Естественно, гораздо проще обвинить во всём кого угодно – правительство, Евросоюз, полицейских, белых – только не себя. Более того, в начале нового тысячелетия мигранты-экстремисты начали чувствовать вседозволенность из-за поднимаемых либеральными кругами кампаний «в защиту угнетаемой части населения». Полицию, которая до тех пор успешно справлялась с проявлениями бандитизма, начали постоянно одёргивать проверки и инспекции со стороны организаций по защите прав человека. Во многом поэтому в начале событий октября-ноября 2005 года полиция оказалась так плохо подготовлена к противодействию мигрантским бандам.

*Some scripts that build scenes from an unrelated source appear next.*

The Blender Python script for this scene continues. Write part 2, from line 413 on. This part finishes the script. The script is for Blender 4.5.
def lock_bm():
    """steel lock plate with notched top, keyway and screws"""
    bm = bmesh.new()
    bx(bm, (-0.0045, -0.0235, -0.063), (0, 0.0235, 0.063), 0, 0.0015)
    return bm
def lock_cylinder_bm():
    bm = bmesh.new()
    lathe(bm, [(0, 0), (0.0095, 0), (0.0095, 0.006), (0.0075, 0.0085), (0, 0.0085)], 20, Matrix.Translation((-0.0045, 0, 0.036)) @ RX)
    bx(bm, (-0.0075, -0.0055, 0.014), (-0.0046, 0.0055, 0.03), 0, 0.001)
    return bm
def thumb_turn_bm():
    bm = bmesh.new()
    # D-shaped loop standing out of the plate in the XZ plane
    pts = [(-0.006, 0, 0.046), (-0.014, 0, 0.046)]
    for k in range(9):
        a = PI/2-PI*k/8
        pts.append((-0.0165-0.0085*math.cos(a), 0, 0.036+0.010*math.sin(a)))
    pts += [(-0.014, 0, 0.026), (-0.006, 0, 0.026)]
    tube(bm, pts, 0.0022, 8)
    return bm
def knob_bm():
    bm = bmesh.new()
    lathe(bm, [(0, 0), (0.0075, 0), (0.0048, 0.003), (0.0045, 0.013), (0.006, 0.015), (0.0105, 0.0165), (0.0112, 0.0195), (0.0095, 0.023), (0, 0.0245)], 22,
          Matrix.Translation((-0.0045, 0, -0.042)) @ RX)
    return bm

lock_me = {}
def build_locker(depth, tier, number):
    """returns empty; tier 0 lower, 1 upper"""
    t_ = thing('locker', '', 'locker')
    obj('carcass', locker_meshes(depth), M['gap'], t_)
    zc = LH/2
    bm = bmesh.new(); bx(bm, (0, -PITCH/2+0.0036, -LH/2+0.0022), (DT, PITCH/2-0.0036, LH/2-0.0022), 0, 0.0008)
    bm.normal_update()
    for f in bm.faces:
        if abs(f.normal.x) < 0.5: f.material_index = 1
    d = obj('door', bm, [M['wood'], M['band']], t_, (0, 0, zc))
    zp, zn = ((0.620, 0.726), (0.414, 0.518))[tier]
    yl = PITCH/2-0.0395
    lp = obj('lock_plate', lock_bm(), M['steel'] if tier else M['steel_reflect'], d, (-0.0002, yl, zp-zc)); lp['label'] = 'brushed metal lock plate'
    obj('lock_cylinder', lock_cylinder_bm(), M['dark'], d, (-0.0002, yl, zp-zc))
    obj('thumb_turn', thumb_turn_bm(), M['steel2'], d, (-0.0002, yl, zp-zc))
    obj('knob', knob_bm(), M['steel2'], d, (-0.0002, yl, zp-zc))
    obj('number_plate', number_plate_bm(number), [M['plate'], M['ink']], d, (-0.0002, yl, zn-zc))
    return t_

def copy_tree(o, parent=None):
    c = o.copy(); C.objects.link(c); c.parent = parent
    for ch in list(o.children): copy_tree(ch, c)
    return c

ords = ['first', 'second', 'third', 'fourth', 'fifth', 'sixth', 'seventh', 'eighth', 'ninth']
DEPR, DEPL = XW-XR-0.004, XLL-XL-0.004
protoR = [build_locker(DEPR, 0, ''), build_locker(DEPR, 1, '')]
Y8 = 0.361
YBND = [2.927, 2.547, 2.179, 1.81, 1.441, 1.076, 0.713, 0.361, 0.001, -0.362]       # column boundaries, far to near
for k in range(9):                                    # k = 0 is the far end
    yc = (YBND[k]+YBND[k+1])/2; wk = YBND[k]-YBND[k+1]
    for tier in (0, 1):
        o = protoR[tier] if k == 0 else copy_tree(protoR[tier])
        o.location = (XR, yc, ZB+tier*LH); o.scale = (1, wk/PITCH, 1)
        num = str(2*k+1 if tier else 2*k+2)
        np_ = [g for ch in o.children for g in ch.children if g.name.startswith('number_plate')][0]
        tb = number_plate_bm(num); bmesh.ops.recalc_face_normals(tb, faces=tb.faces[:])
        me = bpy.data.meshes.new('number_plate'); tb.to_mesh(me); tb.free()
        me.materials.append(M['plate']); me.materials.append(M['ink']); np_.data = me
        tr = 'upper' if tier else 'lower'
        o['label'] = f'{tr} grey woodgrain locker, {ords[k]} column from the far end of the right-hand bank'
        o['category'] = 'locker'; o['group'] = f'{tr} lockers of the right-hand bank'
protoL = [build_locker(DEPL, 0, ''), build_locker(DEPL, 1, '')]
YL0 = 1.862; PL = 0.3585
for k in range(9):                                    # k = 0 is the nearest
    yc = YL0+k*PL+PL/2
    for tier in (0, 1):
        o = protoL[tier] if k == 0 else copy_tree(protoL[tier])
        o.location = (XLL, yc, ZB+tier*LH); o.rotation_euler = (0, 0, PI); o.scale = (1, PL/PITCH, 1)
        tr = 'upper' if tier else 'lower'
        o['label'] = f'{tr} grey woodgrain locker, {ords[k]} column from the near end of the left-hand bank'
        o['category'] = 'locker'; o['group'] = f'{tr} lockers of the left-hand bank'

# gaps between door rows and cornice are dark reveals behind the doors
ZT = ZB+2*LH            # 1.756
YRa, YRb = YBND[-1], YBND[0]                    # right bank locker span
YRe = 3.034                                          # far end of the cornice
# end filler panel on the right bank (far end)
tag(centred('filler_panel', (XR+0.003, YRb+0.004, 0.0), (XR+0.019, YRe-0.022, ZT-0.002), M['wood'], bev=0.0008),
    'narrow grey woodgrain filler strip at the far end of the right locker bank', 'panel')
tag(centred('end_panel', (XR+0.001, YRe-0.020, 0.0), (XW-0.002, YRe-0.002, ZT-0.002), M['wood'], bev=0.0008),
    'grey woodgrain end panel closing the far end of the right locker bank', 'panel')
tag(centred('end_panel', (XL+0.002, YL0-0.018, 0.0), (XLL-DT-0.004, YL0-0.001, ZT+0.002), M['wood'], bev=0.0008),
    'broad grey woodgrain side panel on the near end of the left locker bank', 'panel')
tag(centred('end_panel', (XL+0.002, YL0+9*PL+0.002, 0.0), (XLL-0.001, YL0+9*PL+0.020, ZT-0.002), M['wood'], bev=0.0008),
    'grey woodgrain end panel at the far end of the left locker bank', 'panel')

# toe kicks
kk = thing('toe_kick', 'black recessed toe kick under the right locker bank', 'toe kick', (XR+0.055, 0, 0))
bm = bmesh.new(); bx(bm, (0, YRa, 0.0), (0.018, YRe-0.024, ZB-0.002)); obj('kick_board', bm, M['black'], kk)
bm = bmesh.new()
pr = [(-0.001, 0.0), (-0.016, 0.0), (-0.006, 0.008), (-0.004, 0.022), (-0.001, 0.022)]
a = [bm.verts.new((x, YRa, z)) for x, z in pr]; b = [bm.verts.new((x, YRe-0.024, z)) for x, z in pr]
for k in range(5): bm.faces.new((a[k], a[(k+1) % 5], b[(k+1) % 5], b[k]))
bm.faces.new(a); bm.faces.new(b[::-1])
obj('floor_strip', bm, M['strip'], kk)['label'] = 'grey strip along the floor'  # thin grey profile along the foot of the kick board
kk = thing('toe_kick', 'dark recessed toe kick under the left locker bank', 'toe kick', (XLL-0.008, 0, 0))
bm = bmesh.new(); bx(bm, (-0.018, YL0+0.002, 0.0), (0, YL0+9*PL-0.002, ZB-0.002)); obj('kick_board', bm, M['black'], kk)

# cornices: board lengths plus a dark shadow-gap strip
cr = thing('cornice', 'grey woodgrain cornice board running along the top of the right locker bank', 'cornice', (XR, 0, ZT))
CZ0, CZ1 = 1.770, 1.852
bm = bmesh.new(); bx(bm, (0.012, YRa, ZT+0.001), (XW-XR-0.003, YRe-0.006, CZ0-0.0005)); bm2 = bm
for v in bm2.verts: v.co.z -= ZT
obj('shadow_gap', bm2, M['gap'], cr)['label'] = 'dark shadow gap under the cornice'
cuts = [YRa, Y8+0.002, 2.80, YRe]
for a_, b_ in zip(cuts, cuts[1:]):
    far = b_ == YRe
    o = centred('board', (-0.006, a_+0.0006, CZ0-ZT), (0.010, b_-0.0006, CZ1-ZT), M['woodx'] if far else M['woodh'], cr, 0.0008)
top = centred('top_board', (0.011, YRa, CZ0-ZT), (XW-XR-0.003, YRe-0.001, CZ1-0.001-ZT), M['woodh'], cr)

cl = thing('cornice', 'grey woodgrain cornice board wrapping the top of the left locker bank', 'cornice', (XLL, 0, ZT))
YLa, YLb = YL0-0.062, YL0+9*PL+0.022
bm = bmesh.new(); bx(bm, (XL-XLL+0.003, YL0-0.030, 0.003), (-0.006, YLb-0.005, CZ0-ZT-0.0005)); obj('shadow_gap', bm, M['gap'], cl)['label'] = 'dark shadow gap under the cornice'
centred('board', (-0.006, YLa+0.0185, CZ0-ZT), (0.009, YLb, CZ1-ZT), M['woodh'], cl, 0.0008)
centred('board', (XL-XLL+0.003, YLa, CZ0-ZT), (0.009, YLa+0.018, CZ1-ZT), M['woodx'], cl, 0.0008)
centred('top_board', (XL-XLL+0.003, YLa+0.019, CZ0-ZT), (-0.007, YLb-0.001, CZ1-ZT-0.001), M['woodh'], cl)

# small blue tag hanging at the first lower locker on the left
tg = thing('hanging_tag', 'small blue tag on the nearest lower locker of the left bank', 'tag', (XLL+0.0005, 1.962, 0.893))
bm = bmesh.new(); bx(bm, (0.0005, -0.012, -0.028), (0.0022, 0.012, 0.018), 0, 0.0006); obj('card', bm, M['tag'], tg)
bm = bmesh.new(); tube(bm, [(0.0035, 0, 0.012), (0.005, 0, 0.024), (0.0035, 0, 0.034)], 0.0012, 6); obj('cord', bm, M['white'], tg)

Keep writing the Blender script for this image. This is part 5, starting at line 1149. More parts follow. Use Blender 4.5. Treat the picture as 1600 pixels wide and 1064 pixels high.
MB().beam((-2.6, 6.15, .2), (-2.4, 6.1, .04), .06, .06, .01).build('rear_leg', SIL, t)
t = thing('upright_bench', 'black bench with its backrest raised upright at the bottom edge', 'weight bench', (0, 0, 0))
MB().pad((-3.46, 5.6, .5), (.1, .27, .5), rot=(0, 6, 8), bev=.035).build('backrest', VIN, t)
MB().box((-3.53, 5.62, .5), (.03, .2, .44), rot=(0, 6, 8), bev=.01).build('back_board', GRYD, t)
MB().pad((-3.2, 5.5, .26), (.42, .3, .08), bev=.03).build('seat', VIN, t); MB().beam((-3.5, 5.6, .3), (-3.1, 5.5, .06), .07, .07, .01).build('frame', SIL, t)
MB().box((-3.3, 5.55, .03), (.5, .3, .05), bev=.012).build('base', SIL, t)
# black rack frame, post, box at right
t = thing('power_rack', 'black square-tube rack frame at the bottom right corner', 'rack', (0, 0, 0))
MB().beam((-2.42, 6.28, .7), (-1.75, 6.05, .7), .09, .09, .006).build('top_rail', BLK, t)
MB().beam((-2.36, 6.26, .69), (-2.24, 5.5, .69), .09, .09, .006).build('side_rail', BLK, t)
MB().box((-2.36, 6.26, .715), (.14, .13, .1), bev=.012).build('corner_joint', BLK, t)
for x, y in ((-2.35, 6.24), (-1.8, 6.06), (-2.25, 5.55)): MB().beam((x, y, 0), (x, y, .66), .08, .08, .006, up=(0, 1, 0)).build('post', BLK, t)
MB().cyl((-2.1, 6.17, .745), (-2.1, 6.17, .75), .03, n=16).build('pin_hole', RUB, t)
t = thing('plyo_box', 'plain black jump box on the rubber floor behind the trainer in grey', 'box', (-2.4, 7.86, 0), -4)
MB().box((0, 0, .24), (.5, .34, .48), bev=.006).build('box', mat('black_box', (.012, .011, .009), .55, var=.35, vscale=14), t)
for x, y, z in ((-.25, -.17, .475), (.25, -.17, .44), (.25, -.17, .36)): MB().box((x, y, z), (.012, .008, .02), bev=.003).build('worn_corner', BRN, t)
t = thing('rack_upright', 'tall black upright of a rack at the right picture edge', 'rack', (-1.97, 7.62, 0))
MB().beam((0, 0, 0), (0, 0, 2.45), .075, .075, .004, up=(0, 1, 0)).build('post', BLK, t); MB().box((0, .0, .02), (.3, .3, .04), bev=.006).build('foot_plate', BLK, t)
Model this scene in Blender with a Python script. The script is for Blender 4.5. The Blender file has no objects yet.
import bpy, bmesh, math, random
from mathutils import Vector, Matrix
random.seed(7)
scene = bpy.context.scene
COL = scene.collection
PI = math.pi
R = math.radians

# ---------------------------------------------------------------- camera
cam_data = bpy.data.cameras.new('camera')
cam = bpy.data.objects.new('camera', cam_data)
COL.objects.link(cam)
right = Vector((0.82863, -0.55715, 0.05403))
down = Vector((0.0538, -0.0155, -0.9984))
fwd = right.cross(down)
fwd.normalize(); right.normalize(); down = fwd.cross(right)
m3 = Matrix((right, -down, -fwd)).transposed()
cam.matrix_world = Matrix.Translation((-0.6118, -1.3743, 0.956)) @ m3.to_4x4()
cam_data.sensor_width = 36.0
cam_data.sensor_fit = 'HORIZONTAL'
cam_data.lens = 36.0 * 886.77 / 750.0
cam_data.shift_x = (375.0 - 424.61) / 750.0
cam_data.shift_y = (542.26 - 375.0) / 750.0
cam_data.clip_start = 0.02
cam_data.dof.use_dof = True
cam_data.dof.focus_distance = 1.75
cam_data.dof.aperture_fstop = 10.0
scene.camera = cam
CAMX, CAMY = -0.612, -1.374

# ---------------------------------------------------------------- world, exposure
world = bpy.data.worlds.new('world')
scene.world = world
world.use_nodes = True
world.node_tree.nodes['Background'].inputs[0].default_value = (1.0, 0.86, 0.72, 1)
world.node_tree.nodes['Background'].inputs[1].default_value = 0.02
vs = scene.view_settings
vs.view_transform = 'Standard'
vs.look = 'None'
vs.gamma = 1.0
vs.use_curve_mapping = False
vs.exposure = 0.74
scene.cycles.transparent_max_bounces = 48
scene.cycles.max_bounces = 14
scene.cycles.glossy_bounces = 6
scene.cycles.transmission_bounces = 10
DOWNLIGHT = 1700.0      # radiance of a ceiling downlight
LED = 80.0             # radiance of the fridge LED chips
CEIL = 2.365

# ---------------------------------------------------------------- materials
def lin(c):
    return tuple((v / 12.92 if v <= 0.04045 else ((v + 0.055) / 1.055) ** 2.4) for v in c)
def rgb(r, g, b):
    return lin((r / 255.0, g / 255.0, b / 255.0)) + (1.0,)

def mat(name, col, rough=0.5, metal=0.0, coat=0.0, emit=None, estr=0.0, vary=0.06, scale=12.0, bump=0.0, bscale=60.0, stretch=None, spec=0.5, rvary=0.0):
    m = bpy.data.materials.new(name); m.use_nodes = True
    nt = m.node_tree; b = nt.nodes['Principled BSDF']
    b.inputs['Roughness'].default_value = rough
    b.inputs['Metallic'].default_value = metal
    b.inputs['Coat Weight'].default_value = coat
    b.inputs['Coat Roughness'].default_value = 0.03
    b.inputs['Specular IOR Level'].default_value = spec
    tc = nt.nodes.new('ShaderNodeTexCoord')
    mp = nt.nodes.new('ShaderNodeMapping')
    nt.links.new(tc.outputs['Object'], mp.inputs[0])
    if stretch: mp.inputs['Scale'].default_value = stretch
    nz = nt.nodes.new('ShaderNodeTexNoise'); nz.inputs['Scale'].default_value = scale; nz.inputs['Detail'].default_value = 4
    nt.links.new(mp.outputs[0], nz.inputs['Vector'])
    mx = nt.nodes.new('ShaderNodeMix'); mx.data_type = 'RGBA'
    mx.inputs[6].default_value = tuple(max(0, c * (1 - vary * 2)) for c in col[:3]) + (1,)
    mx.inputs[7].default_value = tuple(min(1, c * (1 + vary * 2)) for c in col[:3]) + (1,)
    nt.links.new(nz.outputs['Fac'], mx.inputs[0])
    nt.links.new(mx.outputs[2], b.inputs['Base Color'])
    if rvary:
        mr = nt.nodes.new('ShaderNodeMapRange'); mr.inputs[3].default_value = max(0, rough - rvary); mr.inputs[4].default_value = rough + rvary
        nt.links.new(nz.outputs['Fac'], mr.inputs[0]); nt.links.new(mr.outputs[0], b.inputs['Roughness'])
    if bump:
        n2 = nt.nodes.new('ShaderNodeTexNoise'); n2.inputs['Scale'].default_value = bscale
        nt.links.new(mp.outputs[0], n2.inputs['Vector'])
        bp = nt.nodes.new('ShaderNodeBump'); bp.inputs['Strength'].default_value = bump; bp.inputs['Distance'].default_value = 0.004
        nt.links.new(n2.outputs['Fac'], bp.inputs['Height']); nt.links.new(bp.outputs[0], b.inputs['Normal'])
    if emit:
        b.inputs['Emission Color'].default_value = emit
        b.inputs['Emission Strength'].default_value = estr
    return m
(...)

Погромы 2005 года были подавлены во многом благодаря одному человеку – Николя Саркози, министру внутренних дел. Что характерно – Саркози является мигрантом во втором поколении – его отец переехал во Францию в 1944 году. Родившийся одиннадцать лет спустя Николя вырос стопроцентным французом – как в лингвистическом, так и в культурном плане. Всегда считая себя французом, Саркози пренебрежительно отзывался о тех, кто, являясь гражданином Франции юридически, не хотел становиться таковым на деле. По сути Николя Саркози является представителем последней «настоящей» волны миграции, которая действительно дала Французской республике тысячи новых настоящих граждан.